Kube-Proxy: Exploring the Inner Workings of Kubernetes Networking

In the complex world of container orchestration, Kubernetes has emerged as the de facto standard for managing and scaling containerized applications. At the core of Kubernetes lies its networking model, responsible for facilitating communication between various components and services within a cluster. One crucial component that plays a significant role in Kubernetes networking is Kube Proxy. In this blog, we will delve into the technical concepts behind Kube Proxy, exploring its functionality, configuration options, and inner workings to demystify the magic behind Kubernetes networking.

Understanding Kubernetes Networking Basics:
Before diving into the intricacies of Kube Proxy, let’s establish a foundation by understanding the basics of Kubernetes networking. In a Kubernetes cluster, multiple pods, services, and nodes interact with each other to deliver the desired functionality. Kubernetes networking encompasses two essential networking models:

1. Cluster-level Networking:

• Each pod in the cluster is assigned a unique IP address.
  Pods can communicate with each other using their IP addresses.
• Network traffic between pods is routed through a virtual network within the cluster.

2. Service-level Networking:

• Services abstract the underlying pods and provide a stable network endpoint.
• Services are assigned a virtual IP address (ClusterIP) within the cluster.
  External clients can access services through various types of Service objects.

The Role of Kube Proxy in Kubernetes Networking:
Kube Proxy acts as a network proxy and load balancer within a Kubernetes cluster. Its primary responsibilities include:

1. Service Discovery:

• Kube Proxy watches the Kubernetes API server for changes in Service objects.
• It updates the local proxy rules whenever a new Service or endpoint is created, modified, or deleted.

2. Load Balancing:

• Kube Proxy ensures that network traffic to a Service is evenly distributed across the available pods backing that Service.
• It distributes traffic based on the selected load balancing algorithm (e.g., round-robin, least connections).

3. Virtual IP Management:

• Kube Proxy assigns and manages virtual IP addresses (ClusterIPs) for Services within the cluster.
• It enables clients to communicate with Services using a stable IP address, abstracting the underlying pods’ dynamic IPs.

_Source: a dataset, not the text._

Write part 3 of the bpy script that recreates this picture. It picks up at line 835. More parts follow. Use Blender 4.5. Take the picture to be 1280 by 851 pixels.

Kube Proxy Modes: iptables and IPVS:
Kube Proxy supports two primary modes of operation: iptables and IPVS (IP Virtual Server). Each mode offers different features and capabilities.

1. iptables Mode:

• In this mode, Kube Proxy leverages Linux iptables to manage network traffic.
• iptables rules are dynamically updated to handle service discovery and load balancing.
• iptables mode is the default mode in Kubernetes versions prior to v1.19.

2. IPVS Mode:

• IPVS mode utilizes the IPVS kernel module to perform advanced load balancing operations.
• IPVS provides enhanced performance and scalability compared to iptables mode.
• IPVS mode was introduced as an alpha feature in Kubernetes v1.14 and graduated to stable in v1.19.

Kube Proxy Components and Architecture:
To comprehend how Kube Proxy operates, it’s crucial to understand its components and architecture.

1. Kube Proxy Daemon:

• Kube Proxy runs as a daemon on each node in the Kubernetes cluster.
• The daemon is responsible for monitoring the Kubernetes API server and updating local proxy rules accordingly.

2. Proxy Rules:

• Kube Proxy generates and manages proxy rules specific to each node.
• These rules define how network traffic is forwarded and load balanced within the cluster.

3. Endpoints:

• Kube Proxy maintains a synchronized list of endpoint IP addresses and ports for each Service.
• These endpoints represent the pods backing the Service.

4. Sync Proxy Rules:

• Kube Proxy periodically synchronizes the local proxy rules with the current state of Services and endpoints in the cluster.
• Changes to Services or endpoints trigger updates to the proxy rules.

Kube Proxy Deployment and Interaction with Kubernetes Components:
Kube Proxy is an integral part of a Kubernetes cluster and interacts with other components to enable seamless networking.

1. Deployment:

• Kube Proxy is typically deployed as a DaemonSet, ensuring that there is one Kube Proxy instance running on each node.
• The DaemonSet configuration ensures that Kube Proxy is always present and functional across the entire cluster.

2. Interaction with Kubernetes Components:

• Kube Proxy interacts with the Kubernetes API server to retrieve information about Services and endpoints.
• It communicates with the node’s network stack to update iptables or IPVS rules.

Conclusion:
Kube Proxy plays a crucial role in facilitating efficient and reliable networking within Kubernetes clusters. By handling service discovery, load balancing, and IP management, Kube Proxy enables seamless communication between pods and services. Understanding the inner workings of Kube Proxy empowers administrators and developers to optimize and troubleshoot networking configurations, ensuring the smooth operation of their Kubernetes environments.